According to many accounts, Daisuke Inouse, a Japanese singer, was the inspiration for karaoke's early beginnings. He was asked to record his songs and release copies so that others could sing along. He made a tape recorder that would play songs, thereby, making the first "sing-along" machine. The name karaoke is derived from two Japanese words: kara (empty) and oke (orchestra).

Another version is the "fad" originated in America when a restaurant owner booked a singer who did not show. The restaurateur asked the patrons if they wanted to sing. And so it began, karaoke moved across America taking over one bar or bowling alley at a time.

However it started, karaoke was not a highly regarded form of entertainment for many years. Karaoke was viewed as allowing bad singers an opportunity to belt out their version of Meatloaf's Paradise by the Dashboard to an audience of uninterested listeners. Somewhere along the way, that changed. People started enjoying karaoke even if it was labeled something else.

Shows such as American Idol, a highly sophisticated form of karaoke, became a popular national show by having amateur singers sing well-known songs while vying for votes and prizes. Worldwide Championships, such as the one being held in Ireland in the fall, play host to karaoke singers from more than 32 countries.

Even ABC has jumped on the grandstand with a new summer series called Karaoke Battle. Interviews are scheduled for September and will include karaoke singers gathered nationally by talent scouts to stock the show. Whether or not karaoke gains a solid place in history is not yet known. What is known is that it's not going away anytime soon. No matter where you live, there is probably a karaoke venue nearby.
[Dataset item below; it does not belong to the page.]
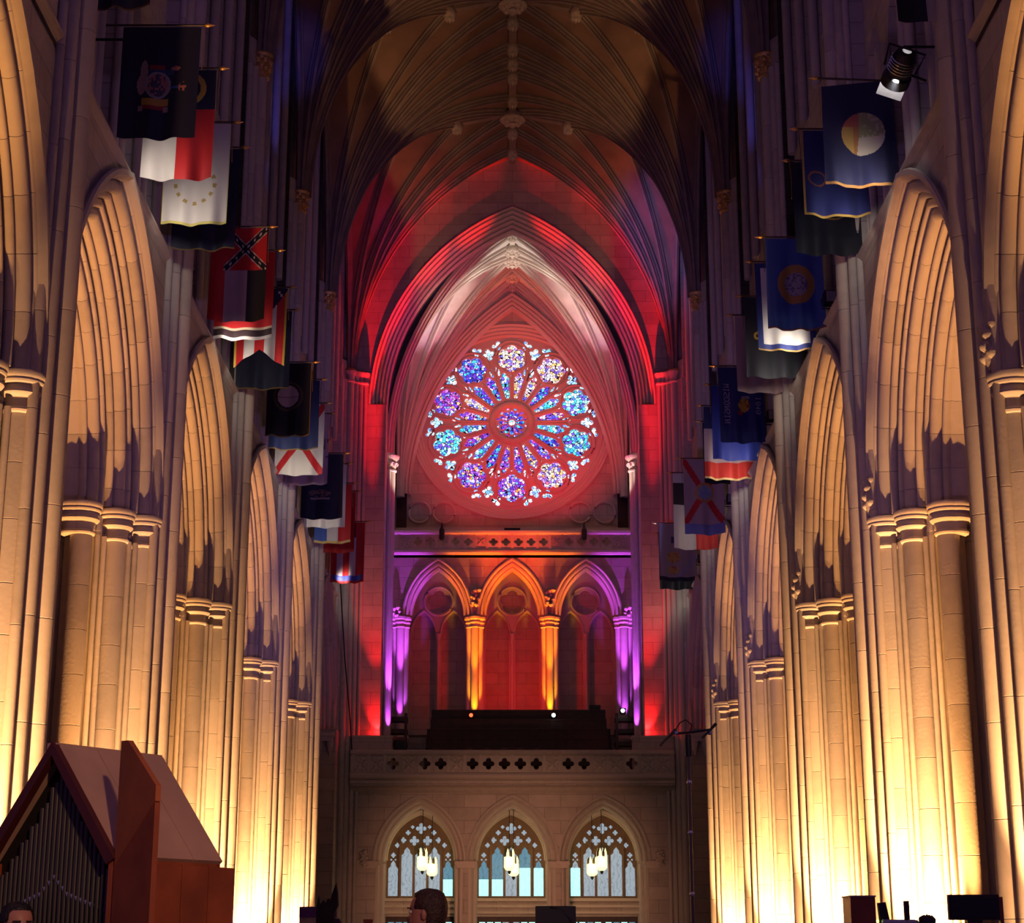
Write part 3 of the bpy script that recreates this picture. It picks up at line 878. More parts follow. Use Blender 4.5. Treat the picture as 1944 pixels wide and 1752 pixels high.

Locally, there are several bars where, if you sing, you can find camaraderie with other karaoke singers. The Log Cabin, for example, in Copley features DJ Kevin Schlichting of Crazy K's as the Master of Ceremony for the night. A table fills with singers who come to take turns singing their favorite song. Schlichting said some karaoke singers are so good he encourages them to pursue a career. "A lot of people relieve their stress and it makes them feel good. People have fun with it."

Charlie, who simply goes by "Charlie," has been singing for 25 years. "I sing," Charlie said, "because I love to sing. That's basically it." He adds that most people will tell you the same thing.

For those who just like to listen, it's a great way to get a smattering of music. Unlike going to the local bar that features only Rap, Rock or Oldies at a Karaoke event you will hear a mixture of tunes like Twilight Time, Harper Valley PTA, Sweet Home Alabama or Sinatra's Fly Me to the Moon. Anything goes when it's Karaoke.